-- Start MATERIAL FOR THIS EXERCISE --
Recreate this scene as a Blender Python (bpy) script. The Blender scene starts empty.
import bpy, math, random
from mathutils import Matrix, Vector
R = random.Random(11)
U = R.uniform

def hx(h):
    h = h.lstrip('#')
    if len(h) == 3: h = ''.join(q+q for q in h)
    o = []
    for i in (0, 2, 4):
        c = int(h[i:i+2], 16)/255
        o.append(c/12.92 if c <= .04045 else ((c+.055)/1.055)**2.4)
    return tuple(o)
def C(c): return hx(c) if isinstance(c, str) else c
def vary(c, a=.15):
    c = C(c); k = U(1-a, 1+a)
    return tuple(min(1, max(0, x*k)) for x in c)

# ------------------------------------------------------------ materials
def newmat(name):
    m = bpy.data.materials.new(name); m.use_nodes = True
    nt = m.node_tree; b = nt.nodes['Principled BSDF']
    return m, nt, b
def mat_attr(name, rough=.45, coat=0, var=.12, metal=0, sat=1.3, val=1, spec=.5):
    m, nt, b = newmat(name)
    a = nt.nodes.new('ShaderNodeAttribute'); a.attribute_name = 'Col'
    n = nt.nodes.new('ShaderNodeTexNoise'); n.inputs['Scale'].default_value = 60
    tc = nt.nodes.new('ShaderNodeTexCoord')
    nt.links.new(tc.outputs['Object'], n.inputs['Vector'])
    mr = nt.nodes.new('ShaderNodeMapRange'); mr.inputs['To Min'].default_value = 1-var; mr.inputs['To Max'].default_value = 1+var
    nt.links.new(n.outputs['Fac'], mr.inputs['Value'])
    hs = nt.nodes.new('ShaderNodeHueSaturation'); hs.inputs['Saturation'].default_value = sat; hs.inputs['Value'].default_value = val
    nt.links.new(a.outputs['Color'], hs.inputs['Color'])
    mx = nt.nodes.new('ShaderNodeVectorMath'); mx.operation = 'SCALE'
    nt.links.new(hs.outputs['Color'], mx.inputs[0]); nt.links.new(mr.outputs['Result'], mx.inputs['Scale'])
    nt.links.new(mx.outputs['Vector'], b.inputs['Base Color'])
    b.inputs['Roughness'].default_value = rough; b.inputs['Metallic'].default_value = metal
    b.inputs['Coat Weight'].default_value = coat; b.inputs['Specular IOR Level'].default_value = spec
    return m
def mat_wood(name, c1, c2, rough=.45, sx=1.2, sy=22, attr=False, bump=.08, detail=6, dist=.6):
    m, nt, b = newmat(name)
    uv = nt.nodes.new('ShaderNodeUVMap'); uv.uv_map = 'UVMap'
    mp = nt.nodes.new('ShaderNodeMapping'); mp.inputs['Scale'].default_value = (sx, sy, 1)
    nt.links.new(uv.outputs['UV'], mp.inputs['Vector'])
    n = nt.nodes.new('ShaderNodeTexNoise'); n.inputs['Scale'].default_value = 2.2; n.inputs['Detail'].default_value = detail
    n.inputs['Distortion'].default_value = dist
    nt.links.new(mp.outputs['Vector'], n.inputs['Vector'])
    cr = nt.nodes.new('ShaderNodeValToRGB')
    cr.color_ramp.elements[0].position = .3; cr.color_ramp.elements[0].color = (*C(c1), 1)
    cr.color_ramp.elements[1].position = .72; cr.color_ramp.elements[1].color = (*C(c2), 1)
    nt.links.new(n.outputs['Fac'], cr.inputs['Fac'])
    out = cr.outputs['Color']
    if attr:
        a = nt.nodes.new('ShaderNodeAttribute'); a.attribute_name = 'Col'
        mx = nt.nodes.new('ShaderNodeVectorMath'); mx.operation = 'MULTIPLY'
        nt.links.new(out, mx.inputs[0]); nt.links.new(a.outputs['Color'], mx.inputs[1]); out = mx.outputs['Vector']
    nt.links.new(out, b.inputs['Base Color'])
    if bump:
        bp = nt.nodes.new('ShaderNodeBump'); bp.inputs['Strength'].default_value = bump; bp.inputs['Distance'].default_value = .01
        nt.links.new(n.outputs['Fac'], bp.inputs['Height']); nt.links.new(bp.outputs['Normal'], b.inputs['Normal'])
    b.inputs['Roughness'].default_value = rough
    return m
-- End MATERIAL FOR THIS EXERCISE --
-- Start MATERIAL FOR THIS EXERCISE --
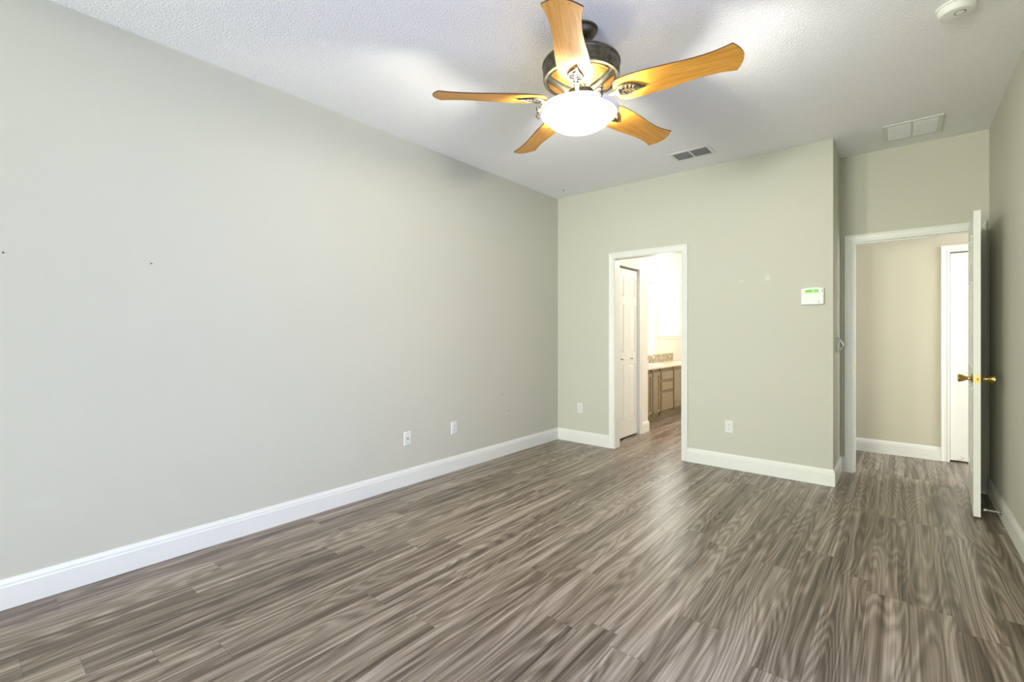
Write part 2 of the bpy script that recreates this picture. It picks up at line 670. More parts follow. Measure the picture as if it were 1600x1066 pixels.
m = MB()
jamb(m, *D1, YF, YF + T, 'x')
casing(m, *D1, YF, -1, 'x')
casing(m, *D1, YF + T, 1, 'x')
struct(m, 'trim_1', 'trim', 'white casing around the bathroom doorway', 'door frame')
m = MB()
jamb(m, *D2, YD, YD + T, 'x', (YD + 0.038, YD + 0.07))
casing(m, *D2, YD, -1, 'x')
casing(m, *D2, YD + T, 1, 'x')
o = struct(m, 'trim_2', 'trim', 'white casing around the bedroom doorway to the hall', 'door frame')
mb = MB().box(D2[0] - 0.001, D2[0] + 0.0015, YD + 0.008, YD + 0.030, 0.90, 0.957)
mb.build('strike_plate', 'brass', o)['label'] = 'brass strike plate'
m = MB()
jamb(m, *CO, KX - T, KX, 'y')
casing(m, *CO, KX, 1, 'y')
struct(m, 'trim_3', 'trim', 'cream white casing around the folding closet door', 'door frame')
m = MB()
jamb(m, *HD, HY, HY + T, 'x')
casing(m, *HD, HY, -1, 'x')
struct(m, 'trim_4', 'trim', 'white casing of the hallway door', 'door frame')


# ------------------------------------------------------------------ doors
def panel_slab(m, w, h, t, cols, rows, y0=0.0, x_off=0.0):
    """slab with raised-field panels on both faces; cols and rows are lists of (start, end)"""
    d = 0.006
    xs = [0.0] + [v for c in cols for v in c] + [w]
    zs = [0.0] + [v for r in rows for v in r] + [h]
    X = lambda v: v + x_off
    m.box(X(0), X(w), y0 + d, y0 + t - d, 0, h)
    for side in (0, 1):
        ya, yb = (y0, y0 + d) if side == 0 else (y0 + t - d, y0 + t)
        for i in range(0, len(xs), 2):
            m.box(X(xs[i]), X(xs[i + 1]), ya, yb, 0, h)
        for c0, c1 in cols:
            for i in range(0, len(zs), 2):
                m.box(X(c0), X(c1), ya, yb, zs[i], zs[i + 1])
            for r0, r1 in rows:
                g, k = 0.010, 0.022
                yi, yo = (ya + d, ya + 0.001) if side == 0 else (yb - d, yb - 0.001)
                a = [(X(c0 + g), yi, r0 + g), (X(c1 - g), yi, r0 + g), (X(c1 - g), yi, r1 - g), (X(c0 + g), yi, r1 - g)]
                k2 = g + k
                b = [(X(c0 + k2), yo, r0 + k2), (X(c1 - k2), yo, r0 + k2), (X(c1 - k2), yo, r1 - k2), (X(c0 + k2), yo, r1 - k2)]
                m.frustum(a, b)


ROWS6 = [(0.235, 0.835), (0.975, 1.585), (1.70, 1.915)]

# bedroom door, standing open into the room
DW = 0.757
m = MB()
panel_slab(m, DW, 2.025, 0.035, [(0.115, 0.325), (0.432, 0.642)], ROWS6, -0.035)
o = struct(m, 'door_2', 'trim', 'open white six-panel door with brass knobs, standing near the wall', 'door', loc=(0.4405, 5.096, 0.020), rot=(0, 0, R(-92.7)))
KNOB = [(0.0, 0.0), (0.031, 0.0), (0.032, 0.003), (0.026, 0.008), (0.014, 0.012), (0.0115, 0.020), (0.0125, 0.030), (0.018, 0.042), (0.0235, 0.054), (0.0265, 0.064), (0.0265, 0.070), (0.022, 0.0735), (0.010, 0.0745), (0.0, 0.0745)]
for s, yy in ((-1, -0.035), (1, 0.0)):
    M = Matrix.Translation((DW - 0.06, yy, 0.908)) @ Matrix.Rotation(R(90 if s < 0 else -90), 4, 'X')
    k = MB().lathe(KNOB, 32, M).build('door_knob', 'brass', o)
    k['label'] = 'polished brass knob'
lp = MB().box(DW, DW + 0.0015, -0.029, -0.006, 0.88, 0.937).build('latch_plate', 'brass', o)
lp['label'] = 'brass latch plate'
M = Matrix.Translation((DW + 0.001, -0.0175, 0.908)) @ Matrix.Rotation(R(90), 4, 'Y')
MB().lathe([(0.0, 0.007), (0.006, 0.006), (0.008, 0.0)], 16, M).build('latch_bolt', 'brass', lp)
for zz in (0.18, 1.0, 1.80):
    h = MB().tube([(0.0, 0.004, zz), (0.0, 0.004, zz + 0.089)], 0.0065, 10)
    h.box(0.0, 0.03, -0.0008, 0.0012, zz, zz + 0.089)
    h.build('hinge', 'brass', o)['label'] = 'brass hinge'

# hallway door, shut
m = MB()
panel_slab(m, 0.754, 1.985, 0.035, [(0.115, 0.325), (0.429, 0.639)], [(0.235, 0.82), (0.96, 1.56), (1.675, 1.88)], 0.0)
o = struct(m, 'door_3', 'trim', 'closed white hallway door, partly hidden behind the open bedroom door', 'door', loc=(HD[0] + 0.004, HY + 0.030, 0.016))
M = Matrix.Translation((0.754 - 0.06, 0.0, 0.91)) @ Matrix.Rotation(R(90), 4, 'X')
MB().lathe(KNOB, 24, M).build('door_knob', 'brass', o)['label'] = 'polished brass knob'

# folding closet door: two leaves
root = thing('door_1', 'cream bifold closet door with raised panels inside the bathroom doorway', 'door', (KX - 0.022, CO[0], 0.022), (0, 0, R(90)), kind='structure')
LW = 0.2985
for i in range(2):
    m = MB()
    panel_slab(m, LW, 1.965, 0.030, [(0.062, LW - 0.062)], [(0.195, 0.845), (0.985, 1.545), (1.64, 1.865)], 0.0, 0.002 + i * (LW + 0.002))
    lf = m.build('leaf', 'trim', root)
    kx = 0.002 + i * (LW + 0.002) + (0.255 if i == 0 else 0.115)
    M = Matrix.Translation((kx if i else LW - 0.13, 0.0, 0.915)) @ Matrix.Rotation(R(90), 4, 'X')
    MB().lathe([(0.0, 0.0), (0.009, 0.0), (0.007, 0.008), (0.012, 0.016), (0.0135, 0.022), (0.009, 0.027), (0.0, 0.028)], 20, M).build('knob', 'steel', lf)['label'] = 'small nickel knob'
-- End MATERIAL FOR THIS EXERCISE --
◆ **TASK DESCRIPTION**: Beginning with the line containing "Write part 2" and ending with the line containing "struct(m, 'trim_4', 'trim', 'white", extract those lines exactly from the listing above, and only those.

◆ **RIGHT ANSWER**:
Write part 2 of the bpy script that recreates this picture. It picks up at line 670. More parts follow. Measure the picture as if it were 1600x1066 pixels.
m = MB()
jamb(m, *D1, YF, YF + T, 'x')
casing(m, *D1, YF, -1, 'x')
casing(m, *D1, YF + T, 1, 'x')
struct(m, 'trim_1', 'trim', 'white casing around the bathroom doorway', 'door frame')
m = MB()
jamb(m, *D2, YD, YD + T, 'x', (YD + 0.038, YD + 0.07))
casing(m, *D2, YD, -1, 'x')
casing(m, *D2, YD + T, 1, 'x')
o = struct(m, 'trim_2', 'trim', 'white casing around the bedroom doorway to the hall', 'door frame')
mb = MB().box(D2[0] - 0.001, D2[0] + 0.0015, YD + 0.008, YD + 0.030, 0.90, 0.957)
mb.build('strike_plate', 'brass', o)['label'] = 'brass strike plate'
m = MB()
jamb(m, *CO, KX - T, KX, 'y')
casing(m, *CO, KX, 1, 'y')
struct(m, 'trim_3', 'trim', 'cream white casing around the folding closet door', 'door frame')
m = MB()
jamb(m, *HD, HY, HY + T, 'x')
casing(m, *HD, HY, -1, 'x')
struct(m, 'trim_4', 'trim', 'white casing of the hallway door', 'door frame')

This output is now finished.